Although it has its defenders (Johnathan Rosenbaum among them), Nicholas Ray's 1958 film Party Girl hasn't got nearly the reputation it deserves.  On the surface it has a familiar plot — a mob lawyer motivated by love to break free of his past — and it's a period film, set in gangland Chicago in the 1930s.  It's shot in Cinemascope and Metrocolor.  For all that, it's pure Fifties, and very noir.  In traditional movies with the same theme, even Polonsky's dark Force Of Evil, a decent world is waiting to embrace the repentant mobster.  In Ray's film, as in all real noirs, things aren't so simple.  The cops are bunglers, the moral lines are always blurred — at the climax, the hero makes a last desperate attempt to save himself and his true love with yet another phoney lawyer's trick, just like the ones he used to save guilty thugs from justice.

The tone of the whole film is brutal, cynical — the world it depicts is a maze with no center, no escape . . . except one, the love of a good woman.  The good woman, contrary to the conventional wisdom, is a recurring type in films noirs — almost as common as the femme fatale.  We find her in classic noirs like The Dark Corner and Ray's own On Dangerous Ground — a force of salvation for the boxed-in, royally fucked male protagonist.  In this film, Cyd Charisse's good girl is not so good — she's as cynical and lost as Robert Taylor's corrupt lawyer.  The role is a perfect fit for Charisse's slightly opaque screen persona, and a perfect match for Taylor, who can be equally opaque.
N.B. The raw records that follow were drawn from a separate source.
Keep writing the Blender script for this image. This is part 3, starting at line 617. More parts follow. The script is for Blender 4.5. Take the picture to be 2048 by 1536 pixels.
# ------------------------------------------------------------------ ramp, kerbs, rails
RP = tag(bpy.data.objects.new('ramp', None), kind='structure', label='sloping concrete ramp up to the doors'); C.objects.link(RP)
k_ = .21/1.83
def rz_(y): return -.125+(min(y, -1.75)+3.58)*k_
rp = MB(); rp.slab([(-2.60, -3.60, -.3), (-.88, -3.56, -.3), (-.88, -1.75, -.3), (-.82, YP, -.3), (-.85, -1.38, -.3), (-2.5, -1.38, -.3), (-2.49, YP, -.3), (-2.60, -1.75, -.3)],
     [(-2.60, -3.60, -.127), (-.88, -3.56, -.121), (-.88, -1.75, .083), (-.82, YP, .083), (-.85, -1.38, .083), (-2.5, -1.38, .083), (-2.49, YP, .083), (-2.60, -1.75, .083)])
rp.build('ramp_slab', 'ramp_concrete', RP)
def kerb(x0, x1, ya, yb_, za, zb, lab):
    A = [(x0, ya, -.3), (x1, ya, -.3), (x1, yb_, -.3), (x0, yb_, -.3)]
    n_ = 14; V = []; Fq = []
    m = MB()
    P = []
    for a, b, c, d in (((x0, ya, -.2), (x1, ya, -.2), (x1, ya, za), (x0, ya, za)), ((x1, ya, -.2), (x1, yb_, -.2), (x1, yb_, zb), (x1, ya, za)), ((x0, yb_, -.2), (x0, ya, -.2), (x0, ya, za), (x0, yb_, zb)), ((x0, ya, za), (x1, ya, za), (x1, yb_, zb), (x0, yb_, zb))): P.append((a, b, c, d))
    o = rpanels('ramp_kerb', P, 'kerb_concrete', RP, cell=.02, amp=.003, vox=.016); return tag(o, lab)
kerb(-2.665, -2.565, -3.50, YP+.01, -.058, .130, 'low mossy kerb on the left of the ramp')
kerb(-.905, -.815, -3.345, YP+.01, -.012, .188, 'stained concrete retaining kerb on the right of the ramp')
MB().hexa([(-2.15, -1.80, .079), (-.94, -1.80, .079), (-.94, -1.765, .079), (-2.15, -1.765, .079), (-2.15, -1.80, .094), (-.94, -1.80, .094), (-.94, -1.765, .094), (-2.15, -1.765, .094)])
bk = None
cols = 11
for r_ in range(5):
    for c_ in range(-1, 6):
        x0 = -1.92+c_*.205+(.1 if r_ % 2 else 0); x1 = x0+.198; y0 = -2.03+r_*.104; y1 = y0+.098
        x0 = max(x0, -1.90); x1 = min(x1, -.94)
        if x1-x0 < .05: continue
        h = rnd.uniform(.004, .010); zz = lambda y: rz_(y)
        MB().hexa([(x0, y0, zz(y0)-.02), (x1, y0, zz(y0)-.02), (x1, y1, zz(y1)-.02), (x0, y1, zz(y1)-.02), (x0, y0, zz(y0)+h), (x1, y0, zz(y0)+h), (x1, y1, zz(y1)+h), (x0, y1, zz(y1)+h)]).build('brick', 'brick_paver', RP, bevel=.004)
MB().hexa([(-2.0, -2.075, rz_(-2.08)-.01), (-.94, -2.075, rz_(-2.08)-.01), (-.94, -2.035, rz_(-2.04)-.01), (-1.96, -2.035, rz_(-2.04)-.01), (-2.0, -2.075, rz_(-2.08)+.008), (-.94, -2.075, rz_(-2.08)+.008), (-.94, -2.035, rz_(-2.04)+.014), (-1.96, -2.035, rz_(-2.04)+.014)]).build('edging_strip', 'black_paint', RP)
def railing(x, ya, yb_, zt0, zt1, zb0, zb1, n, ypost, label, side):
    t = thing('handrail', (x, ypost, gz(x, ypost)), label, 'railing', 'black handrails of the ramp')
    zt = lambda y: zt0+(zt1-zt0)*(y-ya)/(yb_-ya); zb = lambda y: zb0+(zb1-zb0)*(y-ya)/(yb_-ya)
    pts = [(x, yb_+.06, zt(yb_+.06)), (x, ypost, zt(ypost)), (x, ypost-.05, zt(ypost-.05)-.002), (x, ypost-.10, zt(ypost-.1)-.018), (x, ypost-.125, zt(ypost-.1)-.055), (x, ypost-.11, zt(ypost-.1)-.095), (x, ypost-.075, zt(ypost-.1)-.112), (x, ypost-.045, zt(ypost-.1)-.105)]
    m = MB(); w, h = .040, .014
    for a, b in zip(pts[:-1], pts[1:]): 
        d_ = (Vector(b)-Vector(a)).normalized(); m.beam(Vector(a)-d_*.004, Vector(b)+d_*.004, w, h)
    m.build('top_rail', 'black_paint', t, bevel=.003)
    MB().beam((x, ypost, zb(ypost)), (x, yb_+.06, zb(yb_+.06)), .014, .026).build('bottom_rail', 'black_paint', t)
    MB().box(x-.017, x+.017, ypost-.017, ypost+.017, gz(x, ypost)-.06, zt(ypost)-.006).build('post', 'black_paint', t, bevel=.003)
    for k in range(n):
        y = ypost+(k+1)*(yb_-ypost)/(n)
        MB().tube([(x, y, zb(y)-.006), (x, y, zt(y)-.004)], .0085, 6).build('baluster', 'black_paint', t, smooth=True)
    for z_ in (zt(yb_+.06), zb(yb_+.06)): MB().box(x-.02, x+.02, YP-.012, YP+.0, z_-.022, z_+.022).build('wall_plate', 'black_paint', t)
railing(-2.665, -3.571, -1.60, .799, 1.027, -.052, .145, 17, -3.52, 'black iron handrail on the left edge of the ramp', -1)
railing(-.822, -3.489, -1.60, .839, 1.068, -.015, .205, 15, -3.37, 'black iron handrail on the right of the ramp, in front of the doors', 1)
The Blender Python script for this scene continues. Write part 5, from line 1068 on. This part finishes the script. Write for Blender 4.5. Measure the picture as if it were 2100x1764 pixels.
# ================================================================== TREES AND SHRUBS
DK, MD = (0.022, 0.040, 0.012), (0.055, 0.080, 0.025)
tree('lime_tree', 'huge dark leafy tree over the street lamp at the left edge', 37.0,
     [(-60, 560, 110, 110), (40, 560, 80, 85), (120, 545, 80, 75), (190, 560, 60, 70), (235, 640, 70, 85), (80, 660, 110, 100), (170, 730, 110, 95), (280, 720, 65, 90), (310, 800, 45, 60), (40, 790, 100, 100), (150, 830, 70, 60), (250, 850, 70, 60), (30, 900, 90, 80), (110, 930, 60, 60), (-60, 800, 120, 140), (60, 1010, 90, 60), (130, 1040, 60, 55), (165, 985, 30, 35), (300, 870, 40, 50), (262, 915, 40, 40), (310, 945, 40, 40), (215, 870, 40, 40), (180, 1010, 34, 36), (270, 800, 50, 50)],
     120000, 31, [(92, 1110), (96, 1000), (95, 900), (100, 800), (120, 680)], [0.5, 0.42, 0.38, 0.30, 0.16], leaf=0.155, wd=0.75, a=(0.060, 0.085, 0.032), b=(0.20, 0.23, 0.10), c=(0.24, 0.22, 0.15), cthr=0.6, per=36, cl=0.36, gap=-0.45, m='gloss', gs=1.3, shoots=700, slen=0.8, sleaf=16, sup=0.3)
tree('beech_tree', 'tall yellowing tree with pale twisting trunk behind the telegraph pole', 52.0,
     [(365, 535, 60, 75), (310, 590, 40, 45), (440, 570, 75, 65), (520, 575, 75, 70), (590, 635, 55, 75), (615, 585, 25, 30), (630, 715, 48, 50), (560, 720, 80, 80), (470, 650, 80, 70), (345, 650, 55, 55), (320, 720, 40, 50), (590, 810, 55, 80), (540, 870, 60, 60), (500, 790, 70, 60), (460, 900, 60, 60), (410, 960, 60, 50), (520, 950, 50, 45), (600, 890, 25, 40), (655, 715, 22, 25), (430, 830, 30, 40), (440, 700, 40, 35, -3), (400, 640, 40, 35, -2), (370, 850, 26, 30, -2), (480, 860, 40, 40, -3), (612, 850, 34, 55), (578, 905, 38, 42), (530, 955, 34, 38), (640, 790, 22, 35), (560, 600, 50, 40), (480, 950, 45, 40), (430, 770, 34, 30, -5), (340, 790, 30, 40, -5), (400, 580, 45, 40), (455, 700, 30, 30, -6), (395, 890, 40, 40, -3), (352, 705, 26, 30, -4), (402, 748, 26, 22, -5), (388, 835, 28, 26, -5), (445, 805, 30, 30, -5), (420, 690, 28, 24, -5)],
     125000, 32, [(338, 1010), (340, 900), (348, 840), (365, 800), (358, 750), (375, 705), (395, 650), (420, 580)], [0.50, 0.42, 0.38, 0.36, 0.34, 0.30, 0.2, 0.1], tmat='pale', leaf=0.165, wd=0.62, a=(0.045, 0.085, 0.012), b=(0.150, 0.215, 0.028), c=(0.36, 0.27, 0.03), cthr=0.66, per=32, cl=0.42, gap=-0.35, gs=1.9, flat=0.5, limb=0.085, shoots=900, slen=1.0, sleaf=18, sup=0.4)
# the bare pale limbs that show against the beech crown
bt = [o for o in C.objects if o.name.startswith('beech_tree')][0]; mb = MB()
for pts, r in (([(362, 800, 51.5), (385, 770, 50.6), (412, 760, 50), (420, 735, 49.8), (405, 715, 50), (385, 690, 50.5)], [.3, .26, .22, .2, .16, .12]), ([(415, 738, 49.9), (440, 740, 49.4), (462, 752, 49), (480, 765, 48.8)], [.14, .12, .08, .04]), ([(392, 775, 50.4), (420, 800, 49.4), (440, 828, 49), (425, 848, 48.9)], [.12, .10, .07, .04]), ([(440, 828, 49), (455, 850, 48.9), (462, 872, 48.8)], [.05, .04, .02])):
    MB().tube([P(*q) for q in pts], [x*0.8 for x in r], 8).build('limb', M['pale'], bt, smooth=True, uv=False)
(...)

Their somewhat wooden styles, as Rosenbaum points out, have never been put to better use dramatically.  It's actually touching when they recognize each other as kindred spirits — people in whom the flames of hope and passion have been all but extinguished.  Their psychic wounds are mirrored in recurring images of physical disfigurement — in Taylor's slightly crippled leg, in the threat of using acid to mar the mask-like beauty of Charisse's face.

The Metrocolor isn't used for glamor.  The colors are garish, lurid, sometimes deranged.  The film was produced by Joe Pasternak, who usually handled musicals at MGM.  Charisse, who plays a showgirl, is given a couple of production numbers that look like the covers of Les Baxter LPs come to life.  The choreography is crude but shows off Charisse's icy erotic quality to great effect — the numbers are almost like parodies of Minnelli's exotic style.

Ray uses Cinemascope brilliantly, with lots of subtle camera moves that quietly direct our attention to action unfolding within the wide frame.  There's a powerful gangland rub-out montage that almost certainly influenced the one at the end of Coppola's The Godfather.  There are first-rate performances in supporting roles by Lee J. Cobb and John Ireland.

It's a great film, one of Ray's best, and is now available on DVD for the first time through the Warner Archive.  Fans of Ray and of film noir in its last, Baroque phase (best exemplified by Welles's Touch Of Evil) shouldn't miss it.